BSO's best
Fleisher and Spano, Zimerman and Rattle
by Lloyd SchwartzThe BSO is on a roll. After a shaky start under Seiji Ozawa -- including a Mahler Fifth Symphony with a slow movement that may well have set a new world's record for endurance (twice the length Mahler himself suggested) and inertness -- the orchestra blossomed behind two extraordinary guest pianists and under two of its best guest conductors.
First there was the stirring return of Leon Fleisher, playing with both hands for the first time at Symphony Hall in more than 40 years. The solution -- if not the cure -- to Fleisher's longtime problems with his right hand is one of the few unadulteratedly good pieces of musical news. Last summer he played Mozart's A-major Concerto, K.414, at Tanglewood under Ozawa. Here, with former BSO assistant conductor Robert Spano (who now directs the Brooklyn Philharmonic), his playing was even more confident and secure, more radiantly beautiful and, as a result, even more deeply moving.
The mystery of Mozart -- which both Fleisher and Spano understand -- is that under the surface elegance beats a conflicted human heart as complex as Beethoven's or Mahler's -- or Tolstoy's. By the time Mozart wrote K.414, his music was more stupefyingly gorgeous than ever, but never just gorgeous (never just one of anything). Fleisher, with Spano, conveyed these hidden depths by riding the dazzling surface -- precise and articulate -- over a rhythmic undercurrent that was not merely (as with Ozawa) lively but had a coiled-spring tension, ever alert to the slightest shifts in the emotional direction (which are perhaps more subtle in Mozart than in any other great composer), that gave the music a vital, breathing energy.

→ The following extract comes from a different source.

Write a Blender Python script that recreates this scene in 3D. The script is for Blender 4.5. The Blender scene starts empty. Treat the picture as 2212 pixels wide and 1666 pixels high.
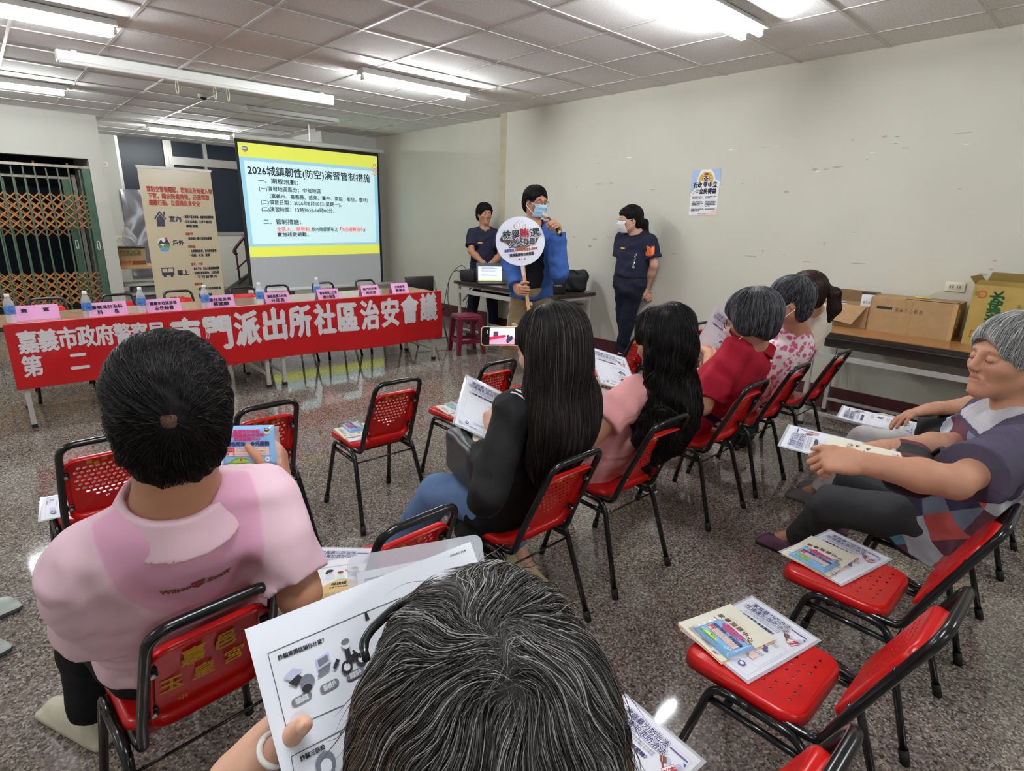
import bpy, bmesh, math, random
import numpy as np
from mathutils import Matrix, Vector, Euler
rnd = random.Random(7); NR = np.random.default_rng(11)
SC = bpy.context.scene; COL = SC.collection
PI = math.pi
# ---------------------------------------------------------------- camera, world, exposure
CAM_H, CAM_F, CAM_PITCH, CAM_ROLL, CAM_YAW = 1.5186, 1231.82, 0.283405, 0.0245015, 0.748469
IW, IH = 2212, 1666
_c, _s = math.cos(CAM_YAW), math.sin(CAM_YAW)
_f = np.array([_s*math.cos(CAM_PITCH), _c*math.cos(CAM_PITCH), -math.sin(CAM_PITCH)])
_r = np.array([_c, -_s, 0.]); _u = np.cross(_r, _f)
_cr, _sr = math.cos(CAM_ROLL), math.sin(CAM_ROLL)
CR, CU = _cr*_r+_sr*_u, -_sr*_r+_cr*_u
CF = _f; CC = np.array([0, 0, CAM_H])
cam = bpy.data.cameras.new('camera'); camo = bpy.data.objects.new('camera', cam); COL.objects.link(camo)
cam.sensor_fit = 'HORIZONTAL'; cam.sensor_width = 36; cam.lens = 36*CAM_F/IW; cam.clip_start = .03
_m = Matrix(((CR[0], CU[0], -CF[0], 0), (CR[1], CU[1], -CF[1], 0), (CR[2], CU[2], -CF[2], CAM_H), (0, 0, 0, 1)))
camo.matrix_world = _m; SC.camera = camo
w = bpy.data.worlds.new('room_air'); SC.world = w; w.use_nodes = True
w.node_tree.nodes['Background'].inputs[0].default_value = (.02, .02, .022, 1)
SC.view_settings.view_transform = 'Standard'; SC.view_settings.look = 'None'
SC.view_settings.exposure = 0.32; SC.view_settings.gamma = 1.0; SC.view_settings.use_curve_mapping = False
SC.cycles.max_bounces = 7; SC.cycles.diffuse_bounces = 4; SC.cycles.glossy_bounces = 3
SC.cycles.transparent_max_bounces = 12; SC.cycles.transmission_bounces = 5
SC.cycles.use_denoising = True; SC.cycles.sample_clamp_indirect = 4.0
SC.cycles.caustics_reflective = False; SC.cycles.caustics_refractive = False
# survey helpers: where the line of sight through a photo point meets a known plane of the room
def ray(px, py): return (px-IW/2)/CAM_F*CR - (py-IH/2)/CAM_F*CU + CF
def onz(px, py, z): d = ray(px, py); return CC+d*((z-CAM_H)/d[2])
def onx(px, py, x): d = ray(px, py); return CC+d*(x/d[0])
def ony(px, py, y): d = ray(px, py); return CC+d*(y/d[1])
def ond(px, py, d): return CC+ray(px, py)*d
V3 = lambda *a: np.array(a, float)
def nrm(v): v = np.asarray(v, float); return v/max(np.linalg.norm(v), 1e-9)
# ---------------------------------------------------------------- materials
def lin(c):
    return tuple(((v/255)/12.92 if v/255 <= .04045 else ((v/255+.055)/1.055)**2.4) for v in c)
MATS = {}
def mat(name, rgb, rough=.5, metal=0., spec=.5, noise=0., nscale=30., bump=0., bscale=80., emit=0., alpha=1., trans=0., sss=0., attr=False, coat=0., ior=1.45, rgb2=None, sheen=0.):
    """rgb in sRGB 0-255"""
    if name in MATS: return MATS[name]
    m = bpy.data.materials.new(name); m.use_nodes = True; nt = m.node_tree; N = nt.nodes; L = nt.links
    b = N['Principled BSDF']; c = lin(rgb)
    b.inputs['Base Color'].default_value = (*c, 1); b.inputs['Roughness'].default_value = rough
    b.inputs['Metallic'].default_value = metal; b.inputs['Specular IOR Level'].default_value = spec
    b.inputs['IOR'].default_value = ior
    if coat: b.inputs['Coat Weight'].default_value = coat; b.inputs['Coat Roughness'].default_value = .08
    if sheen: b.inputs['Sheen Weight'].default_value = sheen
    if alpha < 1: b.inputs['Alpha'].default_value = alpha
    if trans: b.inputs['Transmission Weight'].default_value = trans
    if sss: b.inputs['Subsurface Weight'].default_value = sss; b.inputs['Subsurface Radius'].default_value = (.012, .005, .003); b.inputs['Subsurface Scale'].default_value = .6
    if emit: b.inputs['Emission Color'].default_value = (*c, 1); b.inputs['Emission Strength'].default_value = emit
    if attr:
        a = N.new('ShaderNodeAttribute'); a.attribute_name = 'tone'; mx = N.new('ShaderNodeMix'); mx.data_type = 'RGBA'
        mx.inputs[6].default_value = (*c, 1); mx.inputs[7].default_value = (*lin(rgb2), 1)
        L.new(a.outputs['Fac'], mx.inputs[0]); L.new(mx.outputs[2], b.inputs['Base Color'])
    elif noise:
        tc = N.new('ShaderNodeTexCoord'); nz = N.new('ShaderNodeTexNoise'); nz.inputs['Scale'].default_value = nscale; nz.inputs['Detail'].default_value = 5
        cr = N.new('ShaderNodeValToRGB'); c2 = lin(rgb2) if rgb2 else tuple(v*(1-noise) for v in c)
        cr.color_ramp.elements[0].color = (*c2, 1); cr.color_ramp.elements[1].color = (*c, 1)
        cr.color_ramp.elements[0].position = .35; cr.color_ramp.elements[1].position = .65
        L.new(tc.outputs['Object'], nz.inputs['Vector']); L.new(nz.outputs['Fac'], cr.inputs[0]); L.new(cr.outputs[0], b.inputs['Base Color'])
    if bump:
        tc = N.new('ShaderNodeTexCoord'); nz = N.new('ShaderNodeTexNoise'); nz.inputs['Scale'].default_value = bscale; nz.inputs['Detail'].default_value = 4
        bp = N.new('ShaderNodeBump'); bp.inputs['Strength'].default_value = bump; bp.inputs['Distance'].default_value = .01
        L.new(tc.outputs['Object'], nz.inputs['Vector']); L.new(nz.outputs['Fac'], bp.inputs['Height']); L.new(bp.outputs[0], b.inputs['Normal'])
    MATS[name] = m; return m
def cloth(name, rgb, noise=.12, nscale=6, bump=.25, bscale=35, rough=.85, **k): return mat(name, rgb, rough=rough, spec=.25, noise=noise, nscale=nscale, bump=bump, bscale=bscale, **k)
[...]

The first movement scintillated: sparks flew, and sparkled. The slow movement revealed the solemnity beneath the glistening lyricism. The incomplete, broken-off phrases in Fleisher's cadenza, and all the repeated cascades of descending trills, have never conveyed such poignant resignation. And the Allegretto finale, with its buoyant chords and trills, never seemed so much like a decision to face and enjoy whatever the world has to offer in spite of what one might be suffering inside.
Spano surrounded the Mozart with the American premiere of a leisurely, colorful, and finally very touching suite from Benjamin Britten's last opera, Death in Venice (using almost all the orchestral music, arranged by Steuart Bedford, who conducted the opera's world premiere), and a shimmering, exuberant, yet elegant performance of an old BSO specialty, Mendelssohn's Italian Symphony.
Bernard Haitink may be the BSO's principal guest conductor, but the most consistently exciting and satisfying guest conductor has been Sir Simon Rattle. Last week, Rattle was back with pianist Krystian Zimerman, and their collaboration produced the most thrilling live performance of the Brahms D-minor Piano Concerto I've ever heard. For once, the concerto wasn't about how hard it is to play. Rattle's thoughtful -- thought-through -- conception seemed to be about the relation between two opposite ways of living through time. The opening theme of the first movement, concentrated and forceful, was a controlled dynamo; the second theme -- daringly slow and mysterious, freely flowing, undulating, more like romantic Wagner (Brahms's arch rival) than classical Brahms -- was about another kind of time: dreamlike, time-less, the piano suddenly intimate, veritably swooning. The drama of the concerto lay in the structural and emotional dynamics between these two kinds of time.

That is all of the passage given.